_WHAT IS REQUIRED_.
Pull out of the data below the stretch of lines bounded by the one containing "by 1425 pixels." and the one containing "SC.camera = cam", both bounds included, unchanged.

_RECORDS FOR THE TASK_.
************

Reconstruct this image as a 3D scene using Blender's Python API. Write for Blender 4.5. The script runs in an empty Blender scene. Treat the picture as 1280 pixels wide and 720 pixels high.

************

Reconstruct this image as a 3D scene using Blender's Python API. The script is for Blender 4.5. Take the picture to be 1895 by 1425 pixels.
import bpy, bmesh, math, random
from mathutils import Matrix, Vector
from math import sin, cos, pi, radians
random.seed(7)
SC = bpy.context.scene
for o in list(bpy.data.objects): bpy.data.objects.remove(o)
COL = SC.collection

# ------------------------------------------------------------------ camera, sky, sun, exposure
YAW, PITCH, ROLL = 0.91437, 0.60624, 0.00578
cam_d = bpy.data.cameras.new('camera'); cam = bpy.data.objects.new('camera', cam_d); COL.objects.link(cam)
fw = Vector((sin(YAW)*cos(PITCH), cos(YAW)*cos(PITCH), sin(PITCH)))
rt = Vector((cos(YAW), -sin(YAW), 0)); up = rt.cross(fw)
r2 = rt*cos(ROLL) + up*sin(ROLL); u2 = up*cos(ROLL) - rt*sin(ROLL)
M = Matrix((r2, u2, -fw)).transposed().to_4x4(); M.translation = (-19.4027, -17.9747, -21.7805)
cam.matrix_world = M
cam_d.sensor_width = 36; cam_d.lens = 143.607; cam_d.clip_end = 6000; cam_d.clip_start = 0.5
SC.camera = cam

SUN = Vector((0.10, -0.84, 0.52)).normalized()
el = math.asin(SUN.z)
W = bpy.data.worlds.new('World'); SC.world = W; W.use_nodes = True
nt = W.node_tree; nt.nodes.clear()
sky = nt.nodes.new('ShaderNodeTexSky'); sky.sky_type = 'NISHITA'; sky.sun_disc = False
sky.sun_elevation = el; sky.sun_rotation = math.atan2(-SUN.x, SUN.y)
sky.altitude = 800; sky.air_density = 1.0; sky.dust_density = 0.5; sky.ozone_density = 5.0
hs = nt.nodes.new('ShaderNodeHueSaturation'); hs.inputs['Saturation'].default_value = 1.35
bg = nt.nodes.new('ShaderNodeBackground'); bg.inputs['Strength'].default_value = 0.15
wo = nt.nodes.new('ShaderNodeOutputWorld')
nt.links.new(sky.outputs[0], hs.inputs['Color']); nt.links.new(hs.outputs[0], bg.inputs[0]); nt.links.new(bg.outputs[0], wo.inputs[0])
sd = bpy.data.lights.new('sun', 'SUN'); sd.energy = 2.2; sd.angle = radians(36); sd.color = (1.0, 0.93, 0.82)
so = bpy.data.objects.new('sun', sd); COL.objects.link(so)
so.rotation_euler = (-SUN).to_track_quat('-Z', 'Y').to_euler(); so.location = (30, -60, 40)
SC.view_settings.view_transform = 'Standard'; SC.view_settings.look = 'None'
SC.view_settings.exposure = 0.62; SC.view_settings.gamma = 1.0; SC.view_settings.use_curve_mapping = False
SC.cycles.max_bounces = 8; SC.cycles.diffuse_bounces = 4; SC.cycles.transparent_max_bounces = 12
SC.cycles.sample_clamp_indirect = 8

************

_FULL OUTPUT_.
Reconstruct this image as a 3D scene using Blender's Python API. The script is for Blender 4.5. Take the picture to be 1895 by 1425 pixels.
import bpy, bmesh, math, random
from mathutils import Matrix, Vector
from math import sin, cos, pi, radians
random.seed(7)
SC = bpy.context.scene
for o in list(bpy.data.objects): bpy.data.objects.remove(o)
COL = SC.collection

# ------------------------------------------------------------------ camera, sky, sun, exposure
YAW, PITCH, ROLL = 0.91437, 0.60624, 0.00578
cam_d = bpy.data.cameras.new('camera'); cam = bpy.data.objects.new('camera', cam_d); COL.objects.link(cam)
fw = Vector((sin(YAW)*cos(PITCH), cos(YAW)*cos(PITCH), sin(PITCH)))
rt = Vector((cos(YAW), -sin(YAW), 0)); up = rt.cross(fw)
r2 = rt*cos(ROLL) + up*sin(ROLL); u2 = up*cos(ROLL) - rt*sin(ROLL)
M = Matrix((r2, u2, -fw)).transposed().to_4x4(); M.translation = (-19.4027, -17.9747, -21.7805)
cam.matrix_world = M
cam_d.sensor_width = 36; cam_d.lens = 143.607; cam_d.clip_end = 6000; cam_d.clip_start = 0.5
SC.camera = cam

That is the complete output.